[LLVMdev] Questions before moving the new debug info hierarchy into place

Frédéric Riss friss at apple.com
Fri Feb 20 11:34:37 PST 2015


> On Feb 20, 2015, at 11:14 AM, Duncan P. N. Exon Smith <dexonsmith at apple.com> wrote:
> 
> 
>> On 2015-Feb-20, at 09:44, Frédéric Riss <friss at apple.com> wrote:
>> 
>> Speaking of deduplication of filenames. I think we discussed that in the early stages of your work, but I just wanted to make sure I remember correctly: the new debug hierarchy will allow to implement specific uniquing behavior, right? So we will be able to tweak MDFile to unique:
>> 
>> !MDFile(filename: "path/to/file", directory: "/path/to/dir")
>> !MDFile(filename: "to/file", directory: "/path/to/dir/path")
>> 
>> into the same object? I did some work in this area and in the current form it’s not really possible to do cleanly (don’t remember the details here, but I know punted it till we get smart uniquing capability).
> 
> IIRC, there was some talk about how the DWARF spec requires that
> references to a `directory` need to be the CWD of the compiler.

If you refer to a conversation we had, I’m pretty sure I was referring to this text in the standard about the directories listed in the line table:
"Entries in this sequence describe each path that was searched for included source files in this compilation. (The paths include those directories specified explicitly by the user for the compiler to search and those the compiler searches without explicit direction.) Each path entry is either a full path name or is relative to the current directory of the compilation."

I think that at the time I had interpreted that has “if the user passes -I../include to the compiler, le line table should list ../include as a directory in the line table”. I think my interpretation was too strict though and that we could canonicalize the file/dir names as we’d like.

The compilation dir will always be there as a special entry.

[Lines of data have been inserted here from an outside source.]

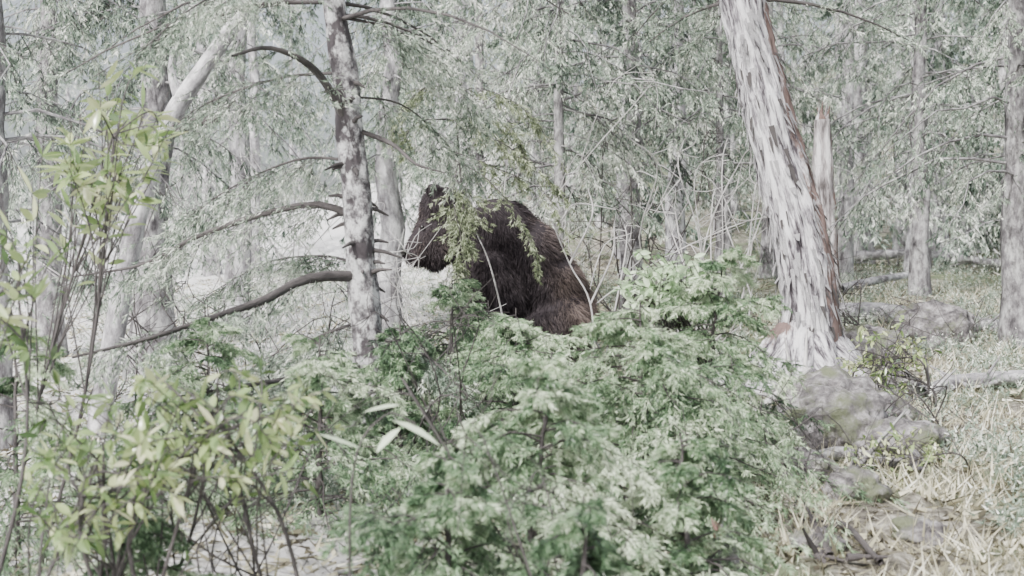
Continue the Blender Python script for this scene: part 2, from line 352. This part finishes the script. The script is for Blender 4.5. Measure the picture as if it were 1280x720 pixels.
# ---------------- bear
def ell(c,r,seg=20,ring=12):
    th=np.linspace(0,2*np.pi,seg,endpoint=False); ph=np.linspace(0.02,np.pi-.02,ring)
    v=np.stack([np.sin(ph)[:,None]*np.cos(th),np.sin(ph)[:,None]*np.sin(th),np.repeat(np.cos(ph)[:,None],seg,1)],-1).reshape(-1,3)*np.asarray(r)+c
    i=np.arange(ring-1)[:,None]*seg; j=np.arange(seg)[None]; j2=(j+1)%seg
    f=[list(x) for x in np.stack([i+j,i+seg+j,i+seg+j2,i+j2],-1).reshape(-1,4)]
    f.append(list(range(seg))); f.append([ (ring-1)*seg+k for k in range(seg-1,-1,-1)])
    return v,f
parts=[]
def limb(p,r):
    p=spline(p,14); rr=np.interp(np.linspace(0,1,14),np.linspace(0,1,len(r)),r)
    for a_,b_ in zip(p,rr): parts.append((a_,(b_,b_,b_)))
for c,r in ((W(702,395,12),(.28,.34,.34)),(W(688,360,12),(.28,.34,.32)),(W(662,325,12),(.28,.34,.34)),(W(632,298,12),(.27,.30,.33)),(W(620,277,12),(.19,.25,.20)),(W(606,330,12),(.22,.26,.32)),
            (W(642,355,12),(.30,.3,.33)),(W(585,295,12),(.19,.2,.23)),(W(562,280,11.98),(.18,.19,.23)),(W(548,262,11.95),(.165,.17,.20)),(W(543,300,11.93),(.19,.17,.24)),
            (W(528,308,11.88),(.13,.13,.15)),(W(519,316,11.85),(.10,.10,.11)),(W(562,239,12.08),(.06,.045,.055)),(W(540,236,11.84),(.06,.045,.06))):
    parts.append((c,r))
gB=lambda x,y: float(gz(x,y))
for dd in (-.2,.2):
    sh=W(622,335,12+dd); f_=np.array([sh[0]-.02,12+dd,gB(sh[0]-.02,12+dd)+.07])
    limb([sh,(sh+f_)/2+np.array([.03,0,0]),f_],[.17,.13,.09]); parts.append((f_+np.array([-.07,0,-.01]),(.13,.09,.07)))
    hp=W(705,400,12+dd); kn=W(672,425,12+dd*1.4); hk=np.array([hp[0]-.02,12+dd*1.3,gB(hp[0],12)+.12]); pw=np.array([hp[0]-.25,12+dd*1.3,gB(hp[0]-.25,12)+.06])
    limb([hp,kn,hk],[.23,.17,.10]); limb([hk,pw],[.09,.08]); parts.append((pw+np.array([-.06,0,0]),(.14,.09,.065)))
V=[];F=[];o_=0
for c,r in parts:
    v,f=ell(np.asarray(c),r); V.append(v); F+= [[k+o_ for k in q] for q in f]; o_+=len(v)
me=bpy.data.meshes.new('b'); me.from_pydata(np.concatenate(V).tolist(),[],F)
tmp=bpy.data.objects.new('b',me); bpy.context.scene.collection.objects.link(tmp)
rm=tmp.modifiers.new('r','REMESH'); rm.mode='VOXEL'; rm.voxel_size=.03
sm=tmp.modifiers.new('s','SMOOTH'); sm.factor=.6; sm.iterations=5
dg=bpy.context.evaluated_depsgraph_get(); ev=tmp.evaluated_get(dg); bm_=bpy.data.meshes.new_from_object(ev)
nv=len(bm_.vertices); co=np.zeros(nv*3); bm_.vertices.foreach_get('co',co); co=co.reshape(-1,3)
bm_.calc_loop_triangles(); tri=np.zeros(len(bm_.loop_triangles)*3,int); bm_.loop_triangles.foreach_get('vertices',tri); tri=tri.reshape(-1,3)
bpy.data.objects.remove(tmp)
bear=bpy.data.objects.new('bear',None); bpy.context.scene.collection.objects.link(bear)
m,nt,N,L=mat('bear_fur'); at=node(nt,'ShaderNodeAttribute',attribute_name='tint')
c=ramp(nt,[(0,(.018,.015,.018)),(.45,(.055,.046,.050)),(1,(.24,.19,.17))],at.outputs['Fac'])
p=node(nt,'ShaderNodeBsdfPrincipled'); L.new(c,p.inputs['Base Color']); p.inputs['Roughness'].default_value=.8; p.inputs['Specular IOR Level'].default_value=.15
o=node(nt,'ShaderNodeOutputMaterial'); L.new(p.outputs[0],o.inputs[0]); M_fur=m
a=Acc(); a.add(co,tri,0,.25,smooth=True); a.build('body',[M_fur],bear)
A,B,C=co[tri[:,0]],co[tri[:,1]],co[tri[:,2]]; cr_=np.cross(B-A,C-A); ar=np.linalg.norm(cr_,axis=1); nn=nrm(cr_)
ns=100000; idx=rng.choice(len(tri),ns,p=ar/ar.sum()); r1=np.sqrt(rng.random(ns))[:,None]; r2=rng.random(ns)[:,None]
ps=A[idx]*(1-r1)+B[idx]*r1*(1-r2)+C[idx]*r1*r2; nr=nn[idx]
if ((nr*(ps-co.mean(0))).sum(1)).mean()<0: nr=-nr
clump=np.array([mn.noise(Vector(q*8)) for q in ps])
d=nrm(nr*.42+np.array([.15,0,-.75])+rng.normal(0,.15,(ns,3))+clump[:,None]*np.array([.3,.15,.15]))
ln=rng.uniform(.04,.10,ns)*(1+clump*.7)
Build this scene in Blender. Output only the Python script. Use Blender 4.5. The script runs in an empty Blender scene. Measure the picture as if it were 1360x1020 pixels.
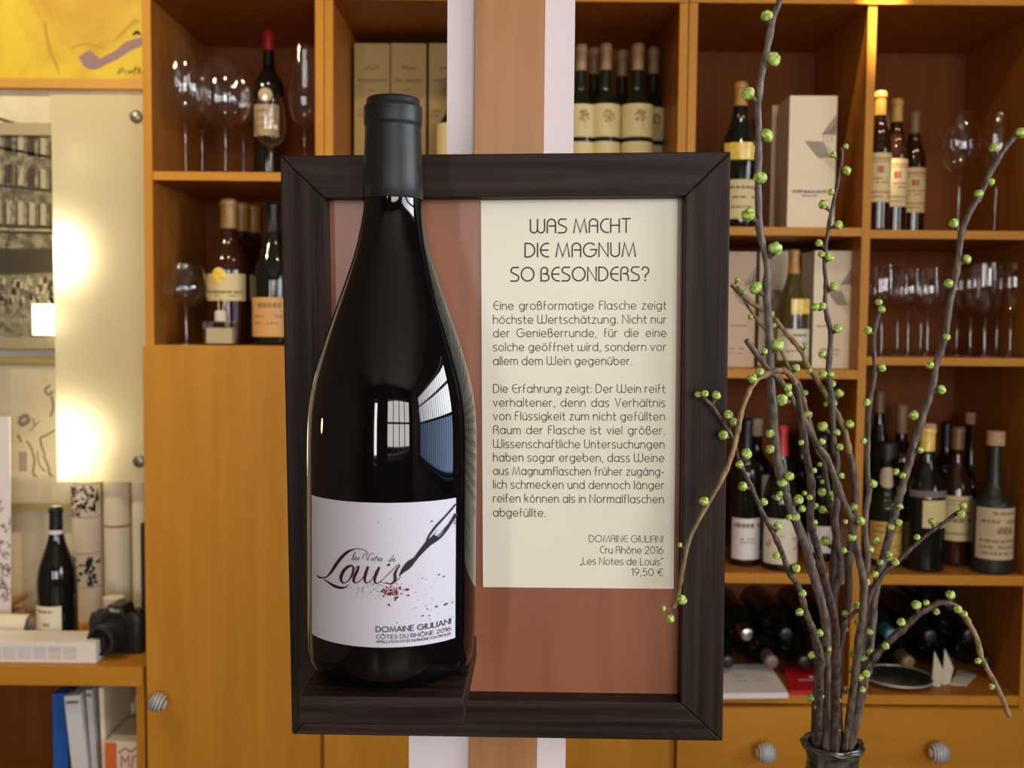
import bpy, math, random
from mathutils import Vector, Matrix

random.seed(7)
scene = bpy.context.scene
COL = scene.collection

# ------------------------------------------------------------------ camera
F_PX = 1400.0
CAM = Vector((0.0, 0.0, 1.35))
PITCH, ROLL = math.radians(3.5), 0.0095
_F = Vector((0, math.cos(PITCH), -math.sin(PITCH)))
_R0 = Vector((1, 0, 0))
_U0 = Vector((0, math.sin(PITCH), math.cos(PITCH)))
_R = _R0 * math.cos(ROLL) + _U0 * math.sin(ROLL)
_U = _U0 * math.cos(ROLL) - _R0 * math.sin(ROLL)
cam_data = bpy.data.cameras.new('camera')
cam = bpy.data.objects.new('camera', cam_data)
COL.objects.link(cam)
m = Matrix.Identity(4)
for i in range(3):
    m[i][0], m[i][1], m[i][2], m[i][3] = _R[i], _U[i], -_F[i], CAM[i]
cam.matrix_world = m
cam_data.sensor_fit = 'HORIZONTAL'
cam_data.sensor_width = 36.0
cam_data.lens = 36.0 * F_PX / 1360.0
cam_data.clip_start = 0.02
cam_data.dof.use_dof = True
cam_data.dof.focus_distance = 0.71
cam_data.dof.aperture_fstop = 13.0
scene.camera = cam

# ------------------------------------------------------------------ world, exposure, lights
scene.view_settings.view_transform = 'Standard'
scene.view_settings.look = 'None'
scene.view_settings.gamma = 1.0
scene.view_settings.use_curve_mapping = False
scene.view_settings.exposure = -0.2
world = bpy.data.worlds.new('room_air')
scene.world = world
world.use_nodes = True
world.node_tree.nodes['Background'].inputs[0].default_value = (1.0, 0.78, 0.55, 1)
world.node_tree.nodes['Background'].inputs[1].default_value = 0.05
cy = scene.cycles
cy.max_bounces = 10
cy.transparent_max_bounces = 24
cy.diffuse_bounces = 4
cy.glossy_bounces = 4
cy.transmission_bounces = 8
cy.caustics_reflective = False
cy.caustics_refractive = False
cy.sample_clamp_indirect = 4.0


def area_light(name, loc, target, sx, sy, power, color, spread=180):
    d = bpy.data.lights.new(name, 'AREA')
    d.shape = 'RECTANGLE'
    d.size, d.size_y = sx, sy
    d.energy, d.color = power, color
    d.spread = math.radians(spread)
    o = bpy.data.objects.new(name, d)
    COL.objects.link(o)
    o.location = loc
    o.rotation_euler = (Vector(target) - Vector(loc)).to_track_quat('-Z', 'Y').to_euler()
    return o


def spot_light(name, loc, target, power, color, angle=80, radius=0.03, blend=0.6):
    d = bpy.data.lights.new(name, 'SPOT')
    d.energy, d.color = power, color
    d.spot_size, d.spot_blend = math.radians(angle), blend
    d.shadow_soft_size = radius
    o = bpy.data.objects.new(name, d)
    COL.objects.link(o)
    o.location = loc
    o.rotation_euler = (Vector(target) - Vector(loc)).to_track_quat('-Z', 'Y').to_euler()
    return o


WARM = (1.0, 0.80, 0.50)
DAY = (0.86, 0.92, 1.0)
# daylight outside the two windows of the room, plus an added left fill
area_light('daylight_side', (2.62, -0.6, 1.88), (0, -0.5, 1.3), 3.1, 0.85, 95, (0.93, 0.96, 1.0), 125)
area_light('daylight_street', (2.62, -0.6, 1.15), (0, -0.6, 1.2), 3.1, 0.55, 16, (0.45, 0.62, 1.0), 125)
area_light('daylight_front', (0.95, -3.35, 1.66), (-.1, 1, 1.25), 2.3, 1.4, 134, (1.0, 0.95, 0.90))
area_light('fill_front_left', (-1.15, -3.35, 1.55), (-.1, 0.7, 1.2), 0.32, 1.4, 34, (0.95, 0.97, 1.0))  # added fill from front left, brightens the left of the magnum label
spot_light('lamp_left', (-2.1, 1.05, 1.22), (0, 0.7, 1.2), 5, WARM, 90, 0.07)
# warm ceiling spots
for x, y, tx, e in ((-1.35, 1.3, -1.05, 13), (-0.35, 1.25, -0.45, 13), (0.5, 1.25, 0.45, 12), (1.35, 1.3, 1.1, 9)):
    spot_light('warm_spot', (x, y, 2.62), (tx, 2.3, 1.42), e, WARM, 88, 0.03)
spot_light('warm_spot', (-1.5, 1.2, 2.62), (-1.05, 2.6, 1.66), 70, WARM, 70, 0.03)  # added fill spot, brightens the left wall and its painting
spot_light('warm_spot', (0.70, 1.88, 2.62), (0.752, 2.2, 1.985), 520, WARM, 8.5, 0.02, 0.9)


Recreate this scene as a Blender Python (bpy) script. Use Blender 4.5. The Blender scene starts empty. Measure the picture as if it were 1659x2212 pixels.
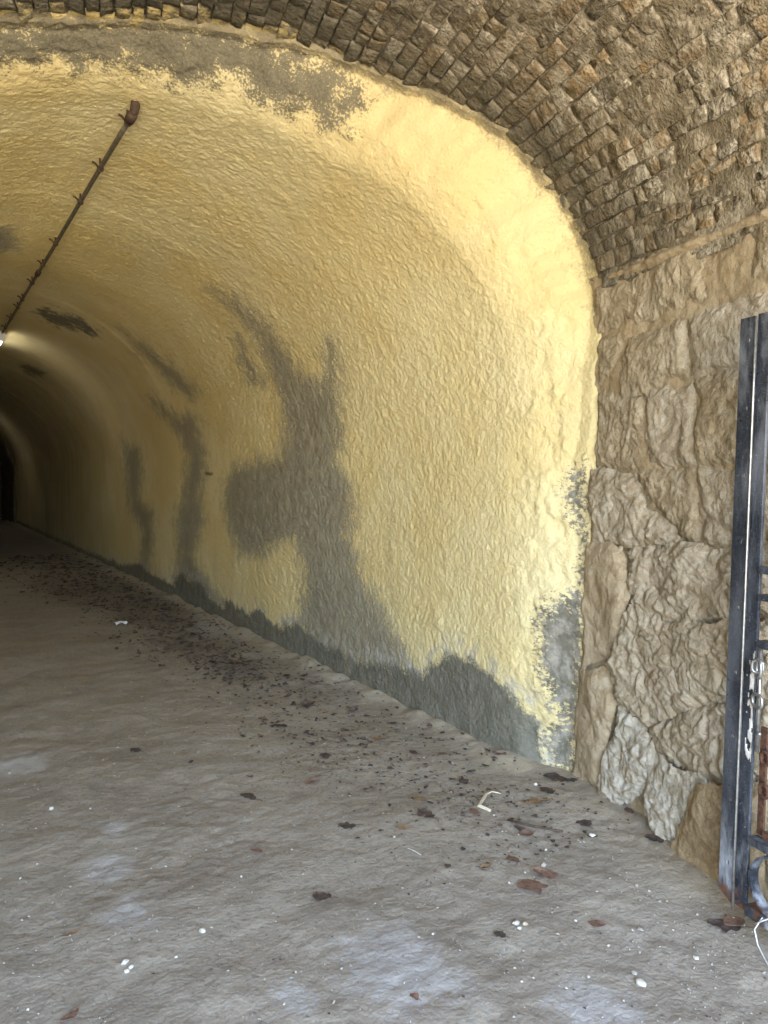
import bpy, bmesh, math, random
import numpy as np
from mathutils import Vector, Matrix

scene = bpy.context.scene
R = math.radians
random.seed(7)
rng = np.random.default_rng(11)

# ------------------------------------------------------------------ camera
# world: the sprayed tunnel runs along +Y, the ground is z = 0, the photographer stands at x = y = 0
cam_d = bpy.data.cameras.new("camera")
cam = bpy.data.objects.new("camera", cam_d)
scene.collection.objects.link(cam)
cam.location = (0, 0, 1.55)
cam.rotation_euler = (R(90 - 2.654), 0, R(-31.263))
cam_d.sensor_fit = 'VERTICAL'
cam_d.sensor_height = 36.0
cam_d.lens = 36.0 * 1661.0 / 2212.0
cam_d.clip_start = 0.05
cam_d.clip_end = 2000
scene.camera = cam

# ------------------------------------------------------------------ sky, sun, exposure
SUN_EL, SUN_AZ = 52.0, -72.0
world = bpy.data.worlds.new("World")
scene.world = world
world.use_nodes = True
wn = world.node_tree
bg = wn.nodes["Background"]
sky = wn.nodes.new("ShaderNodeTexSky")
sky.sky_type = 'NISHITA'
sky.sun_disc = False
sky.sun_elevation = R(SUN_EL)
sky.sun_rotation = R(SUN_AZ)
sky.air_density = 1.0
sky.dust_density = 3.2
sky.ozone_density = 0.4
wn.links.new(sky.outputs[0], bg.inputs[0])
bg.inputs[1].default_value = 0.15
sun_d = bpy.data.lights.new("sun", 'SUN')
sun_d.energy = 4.0
sun_d.angle = R(0.53)
sun_d.color = (1.0, 0.95, 0.87)
sun = bpy.data.objects.new("sun", sun_d)
scene.collection.objects.link(sun)
sun.location = (0, -4, 12)
sun.rotation_euler = (R(-(90 - SUN_EL)), 0, R(-SUN_AZ))
scene.view_settings.view_transform = 'Standard'
scene.view_settings.look = 'None'
scene.view_settings.gamma = 1.0
scene.view_settings.exposure = 5.42
try:
    scene.view_settings.use_curve_mapping = False
except Exception:
    pass
scene.cycles.use_adaptive_sampling = False
scene.cycles.use_guiding = True          # the light comes in through one small mouth
scene.cycles.use_surface_guiding = True
scene.cycles.guiding_training_samples = 64
scene.cycles.max_bounces = 8
scene.cycles.diffuse_bounces = 6
scene.cycles.glossy_bounces = 3
scene.cycles.sample_clamp_indirect = .035
scene.cycles.use_denoising = True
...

It’s the implicit entry 0 in the directory list, but it’s value is not stored in the line table, it is a normal string that is referenced by the TAG_compile_unit DIE. If it is extracted from an MDFile, we need to make sure this one doesn’t get mangled, but I think this is the only one we really need to preserve.

> It's not clear to me *which* references need that, but I guess
> we need to sort out exactly what the requirements are so we know
> which way to canonicalize things.  I wonder if this only matters
> for DW_TAG_compile_unit?  If so, we could canonicalize freely
> everywhere else.  (For example, we could store a `path:` node
> everywhere (dropping the filename/directory distinction, or
> canonicalizing it to basename/dirname, etc.), and add a `cwd:`
> to the compile unit.)

As stated above, I think we are free to canonicalize as we wish.

> David also pointed out (in a previous thread about this) that
> the frontend (or `DIBuilder`) might be the right location for
> canonicalization.  Certainly, we couldn't canonicalize `..`
> references without access to the filesystem (at least not on
> POSIX platforms), but maybe we don't care about that anyway?

What I attempted to do in the past was exactly that, canonicalize ‘..’ in the paths (The lldb folks would have loved to be able to consider file identifiers as unique in the line table).